Before the imputation step you firstly need to choose the appropriate imputation method and you can do it using our EDA method for imputation visualisation - plot_imputation.
[17]:
# Impute outliers with NaNs
outliers_remover = MedianOutliersTransform(in_column="target", **best_params)
ts.fit_transform([outliers_remover])
ts.plot()
Let’s impute outliers detected by median method using the running_mean imputation strategy.
[18]:
# Impute NaNs using the specified strategy
outliers_imputer = TimeSeriesImputerTransform(in_column="target", strategy="running_mean", window=30)
Let’s look at the points that we replaced with TimeSeriesImputerTransform using plot_imputation.
[19]:
plot_imputation(imputer=outliers_imputer, ts=ts)
[20]:
ts.fit_transform([outliers_imputer])
Now you can fit the model on the cleaned dataset, which might improve the forecasting quality. Let’s compare the forecasts of the model fitted on cleaned and uncleaned train timeseries.
[21]:
def get_metrics(forecast, test):
"""Compute the metrics on forecast"""
metrics = {"MAE": MAE(), "MSE": MSE(), "SMAPE": SMAPE()}
results = dict()
for name, metric in metrics.items():
results[name] = metric(y_true=test, y_pred=forecast)[segment]
return results
[22]:
def test_transforms(transforms=[]):
"""Run the experiment on the list of transforms"""

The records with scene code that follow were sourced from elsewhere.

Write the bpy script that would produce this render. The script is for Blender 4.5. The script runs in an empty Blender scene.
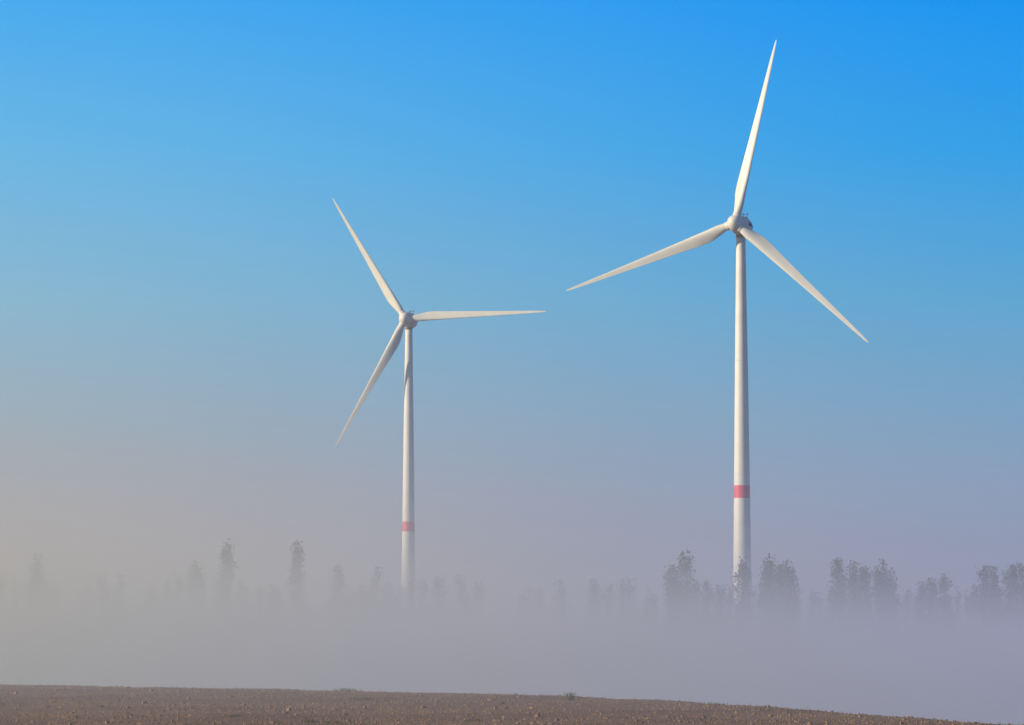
import bpy, math, random
import numpy as np
from mathutils import Vector, Matrix
random.seed(7); rng=np.random.default_rng(7)
S=bpy.context.scene
S.view_settings.view_transform='Standard'; S.view_settings.look='None'; S.view_settings.exposure=0
FP=3663.0; HY=630.0; CZ=3.0
def X(px,D): return (px-512)/FP*D
def Z(py,D): return CZ+(HY-py)/FP*D
def lin(c):
    return tuple(((v/255)/12.92 if v/255<=0.04045 else (((v/255)+0.055)/1.055)**2.4) for v in c)+(1.0,)

# ---------------- camera
cam=bpy.data.cameras.new('camera'); co=bpy.data.objects.new('camera',cam); S.collection.objects.link(co)
cam.sensor_width=36; cam.lens=FP/1024*36; cam.clip_start=1; cam.clip_end=30000
co.location=(0,0,CZ); co.rotation_euler=(math.radians(90)+math.atan((HY-362.5)/FP),0,0)
S.camera=co

# ---------------- light
SUN_EL=math.radians(16); az=math.radians(75)   # left, slightly behind the camera
sd=Vector((-math.sin(az)*math.cos(SUN_EL),-math.cos(az)*math.cos(SUN_EL),math.sin(SUN_EL)))
sl=bpy.data.lights.new('sun','SUN'); sl.energy=4.8; sl.angle=math.radians(0.5); sl.color=(1.0,0.84,0.60)
so=bpy.data.objects.new('sun',sl); S.collection.objects.link(so); so.rotation_euler=sd.to_track_quat('Z','Y').to_euler(); so.location=(-200,-200,200)

# ---------------- world
w=bpy.data.worlds.new('World'); S.world=w; w.use_nodes=True; nt=w.node_tree; nt.nodes.clear()
N=nt.nodes.new; Lk=nt.links.new
out=N('ShaderNodeOutputWorld'); sky=N('ShaderNodeTexSky'); sky.sky_type='NISHITA'; sky.sun_disc=False
sky.sun_elevation=SUN_EL; sky.sun_rotation=math.atan2(sd.x,sd.y)
bg1=N('ShaderNodeBackground'); bg1.inputs[1].default_value=0.10; Lk(sky.outputs[0],bg1.inputs[0])
tc=N('ShaderNodeTexCoord'); sep=N('ShaderNodeSeparateXYZ'); Lk(tc.outputs['Generated'],sep.inputs[0])
def ramp(stops):
    r=N('ShaderNodeValToRGB'); r.color_ramp.interpolation='LINEAR'
    e=r.color_ramp.elements
    while len(e)>1: e.remove(e[-1])
    first=True
    for py,c in stops:
        p=max(0,math.sin(math.atan((HY-py)/FP)))/0.2
        if first: e[0].position=p; e[0].color=lin(c); first=False
        else:
            k=e.new(p); k.color=lin(c)
    return r
RL=ramp([(630,(174,164,165)),(560,(171,164,170)),(500,(165,168,178)),(420,(152,176,192)),(300,(133,186,213)),(150,(102,185,232)),(0,(66,172,240)),(-90,(40,150,238))])
RR=ramp([(630,(136,138,168)),(560,(137,149,178)),(500,(134,157,187)),(420,(119,163,197)),(300,(86,166,213)),(150,(36,159,232)),(0,(0,148,241)),(-90,(0,130,232))])
mr=N('ShaderNodeMapRange'); mr.inputs[1].default_value=0; mr.inputs[2].default_value=0.2; Lk(sep.outputs[2],mr.inputs[0])
Lk(mr.outputs[0],RL.inputs[0]); Lk(mr.outputs[0],RR.inputs[0])
mx=N('ShaderNodeMapRange'); mx.interpolation_type='SMOOTHSTEP'; mx.inputs[1].default_value=-0.2; mx.inputs[2].default_value=0.17; Lk(sep.outputs[0],mx.inputs[0])
mc=N('ShaderNodeMix'); mc.data_type='RGBA'; Lk(mx.outputs[0],mc.inputs[0]); Lk(RL.outputs[0],mc.inputs[6]); Lk(RR.outputs[0],mc.inputs[7])
bg2=N('ShaderNodeBackground'); Lk(mc.outputs[2],bg2.inputs[0])
me=N('ShaderNodeMapRange'); me.interpolation_type='SMOOTHSTEP'; me.inputs[1].default_value=0.2; me.inputs[2].default_value=0.45; Lk(sep.outputs[2],me.inputs[0])
ms=N('ShaderNodeMixShader'); Lk(me.outputs[0],ms.inputs[0]); Lk(bg2.outputs[0],ms.inputs[1]); Lk(bg1.outputs[0],ms.inputs[2]); Lk(ms.outputs[0],out.inputs[0])

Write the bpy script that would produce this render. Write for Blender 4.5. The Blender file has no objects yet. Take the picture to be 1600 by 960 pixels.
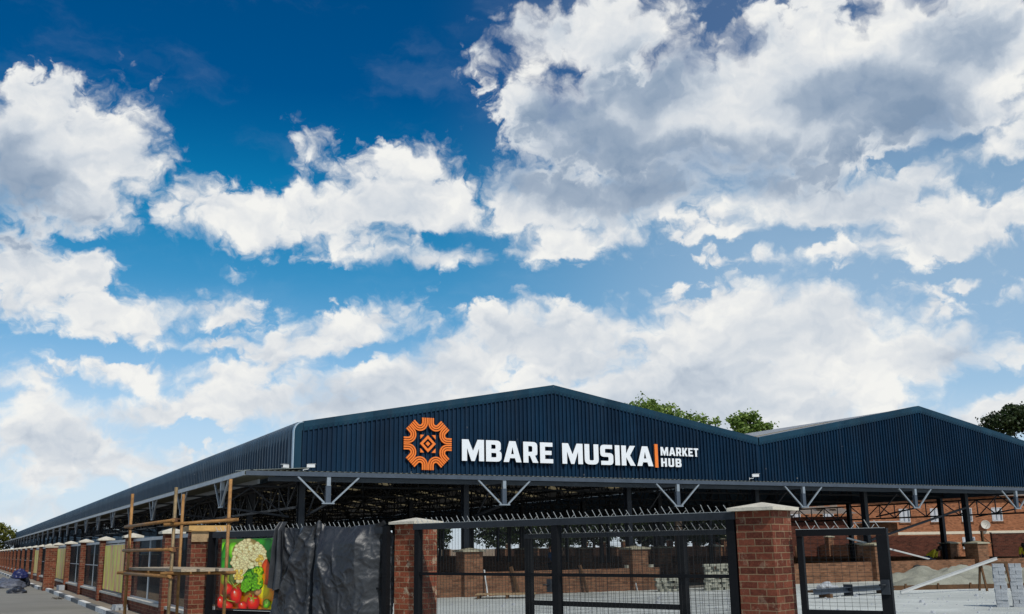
import bpy, bmesh, math, random
from mathutils import Vector, Matrix
R = math.radians
random.seed(7)
sc = bpy.context.scene
COL = sc.collection

# ------------------------------------------------------------------ helpers
def setp(o, label=None, cat=None, group=None, kind=None):
    if label: o['label'] = label
    if cat: o['category'] = cat
    if group: o['group'] = group
    if kind: o['kind'] = kind
    return o

class MB:
    """collects faces; build() links them as one mesh with metre-scaled box UVs"""
    def __init__(s): s.v = []; s.f = []; s.c = None; s.sm = set()
    def quad(s, *p):
        n = len(s.v); s.v += [tuple(q) for q in p]; s.f.append(tuple(range(n, n+len(p))))
    def box(s, x0, x1, y0, y1, z0, z1):
        n = len(s.v)
        s.v += [(x0,y0,z0),(x1,y0,z0),(x1,y1,z0),(x0,y1,z0),(x0,y0,z1),(x1,y0,z1),(x1,y1,z1),(x0,y1,z1)]
        for q in ((0,3,2,1),(4,5,6,7),(0,1,5,4),(1,2,6,5),(2,3,7,6),(3,0,4,7)):
            s.f.append(tuple(n+i for i in q))
    def cbox(s, x0, x1, y0, y1, z0, z1, b=.01):
        """box with its vertical edges chamfered"""
        n = len(s.v)
        ring = [(x0+b,y0),(x1-b,y0),(x1,y0+b),(x1,y1-b),(x1-b,y1),(x0+b,y1),(x0,y1-b),(x0,y0+b)]
        s.v += [(x,y,z0) for x,y in ring] + [(x,y,z1) for x,y in ring]
        s.f.append(tuple(n+7-i for i in range(8))); s.f.append(tuple(n+8+i for i in range(8)))
        for i in range(8):
            j = (i+1) % 8; s.f.append((n+i, n+j, n+8+j, n+8+i))
    def bar(s, a, b, w, h=None, up=(0,0,1)):
        """rectangular bar from a to b"""
        h = h or w; a = Vector(a); b = Vector(b); d = (b-a).normalized(); u = Vector(up)
        if abs(d.dot(u)) > .98: u = Vector((0,1,0)) if abs(d.y) < .9 else Vector((1,0,0))
        r = d.cross(u).normalized(); u = r.cross(d).normalized()
        n = len(s.v)
        for p in (a, b):
            for i, j in ((-1,-1),(1,-1),(1,1),(-1,1)): s.v.append(tuple(p + r*(i*w/2) + u*(j*h/2)))
        for q in ((0,3,2,1),(4,5,6,7),(0,1,5,4),(1,2,6,5),(2,3,7,6),(3,0,4,7)): s.f.append(tuple(n+i for i in q))
    def tube(s, pts, r, k=8, cap=True):
        pts = [Vector(p) for p in pts]; rs = r if isinstance(r, (list,tuple)) else [r]*len(pts); n = len(s.v)
        pu = None
        for i, p in enumerate(pts):
            d = (pts[min(i+1,len(pts)-1)] - pts[max(i-1,0)]).normalized()
            u = Vector((0,0,1)) if abs(d.z) < .9 else Vector((1,0,0))
            if pu is not None: u = pu
            a = d.cross(u).normalized(); u = a.cross(d).normalized(); pu = u
            for j in range(k):
                t = 2*math.pi*j/k; s.v.append(tuple(p + (a*math.cos(t)+u*math.sin(t))*rs[i]))
        f0 = len(s.f)
        for i in range(len(pts)-1):
            for j in range(k):
                s.f.append((n+i*k+j, n+i*k+(j+1)%k, n+(i+1)*k+(j+1)%k, n+(i+1)*k+j))
        s.sm.update(range(f0, len(s.f)))
        if cap:
            s.f.append(tuple(n+k-1-j for j in range(k))); s.f.append(tuple(n+(len(pts)-1)*k+j for j in range(k)))
    def lathe(s, prof, k=16, loc=(0,0,0)):
        n = len(s.v)
        for r, z in prof:
            for j in range(k):
                t = 2*math.pi*j/k; s.v.append((loc[0]+r*math.cos(t), loc[1]+r*math.sin(t), loc[2]+z))
        for i in range(len(prof)-1):
            for j in range(k):
                s.sm.add(len(s.f)); s.f.append((n+i*k+j, n+i*k+(j+1)%k, n+(i+1)*k+(j+1)%k, n+(i+1)*k+j))
    def grid(s, P, smooth=True, flip=False):
        """P[i][j] points"""
        n = len(s.v); w = len(P[0])
        for row in P: s.v += [tuple(p) for p in row]
        for i in range(len(P)-1):
            for j in range(w-1):
                q = (n+i*w+j, n+i*w+j+1, n+(i+1)*w+j+1, n+(i+1)*w+j)
                if smooth: s.sm.add(len(s.f))
                s.f.append(q[::-1] if flip else q)
    def mesh(s, name):
        me = bpy.data.meshes.new(name); me.from_pydata(s.v, [], s.f); me.update()
        uv = me.uv_layers.new(name='UVMap').data
        for p in me.polygons:
            nx, ny, nz = abs(p.normal.x), abs(p.normal.y), abs(p.normal.z)
            for li in p.loop_indices:
                c = me.vertices[me.loops[li].vertex_index].co
                if nz >= nx and nz >= ny: uv[li].uv = (c.x, c.y)
                elif nx > ny: uv[li].uv = (c.y+.06, c.z)
                else: uv[li].uv = (c.x, c.z)
            if p.index in s.sm: p.use_smooth = True
        if s.c:
            ca = me.color_attributes.new('Col', 'FLOAT_COLOR', 'POINT')
            for i, c in enumerate(s.c): ca.data[i].color = (*c, 1)
        return me
    def build(s, name, m, parent=None, **kw):
        me = s.mesh(name); me.materials.append(m)
        o = bpy.data.objects.new(name, me); COL.objects.link(o)
        if parent: o.parent = parent
        return setp(o, **kw)

def thing(name, label, cat, loc=(0,0,0), rz=0, group=None):
    o = bpy.data.objects.new(name, None); COL.objects.link(o)
    o.location = loc; o.rotation_euler = (0,0,rz); o.empty_display_size = .3
    return setp(o, label, cat, group)

def child_copy(o, parent, loc=None, rot=None):
    c = o.copy(); COL.objects.link(c); c.parent = parent
    if loc is not None: c.location = loc
    if rot is not None: c.rotation_euler = rot
    for k in list(o.children): child_copy(k, c)
    return c

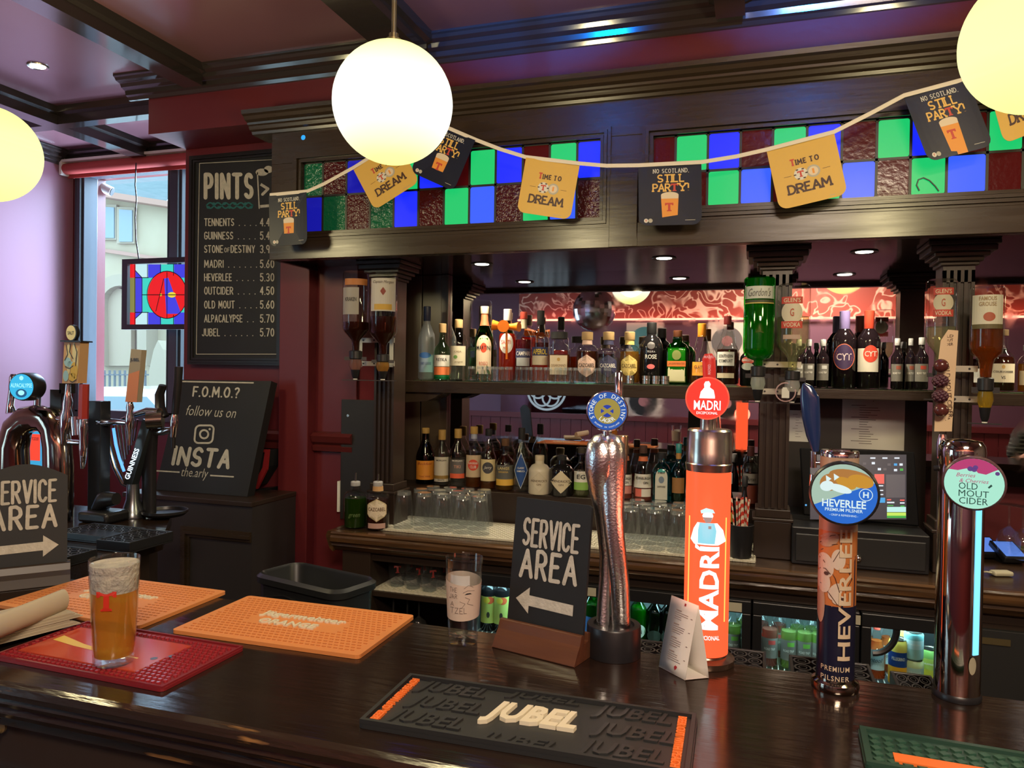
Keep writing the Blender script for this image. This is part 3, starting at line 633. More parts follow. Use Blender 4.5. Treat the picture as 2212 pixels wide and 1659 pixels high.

df = pd.read_csv("data/example_dataset.csv")
df = df[df["segment"] == segment]
ts = TSDataset(df, freq="D")
train, test = ts.train_test_split(
train_start="2019-05-20",
train_end="2019-07-10",
test_start="2019-07-11",
test_end="2019-08-09",
)
model = Pipeline(model=MovingAverageModel(window=30), transforms=transforms, horizon=30)
model.fit(train)
forecast = model.forecast()
metrics = get_metrics(forecast, test)
return metrics
Results on the uncleaned dataset:
[23]:
test_transforms()
[23]:
{'MAE': 40.08799715116714,
'MSE': 1704.8554888537708,
'SMAPE': 27.36913416466395}
Results on the cleaned dataset(we impute outliers in train part and predict the test part):
[24]:
transforms = [outliers_remover, outliers_imputer]
test_transforms(transforms)
[24]:
{'MAE': 11.606826505006092,
'MSE': 196.5736131226554,
'SMAPE': 8.94919204071121}
As you can see, there is significant improvement in the metrics in our case. However, the points that we defined as the outliers may occur to be the points of complex timeseries behavior. In this case, outliers imputation might make the forecast worse.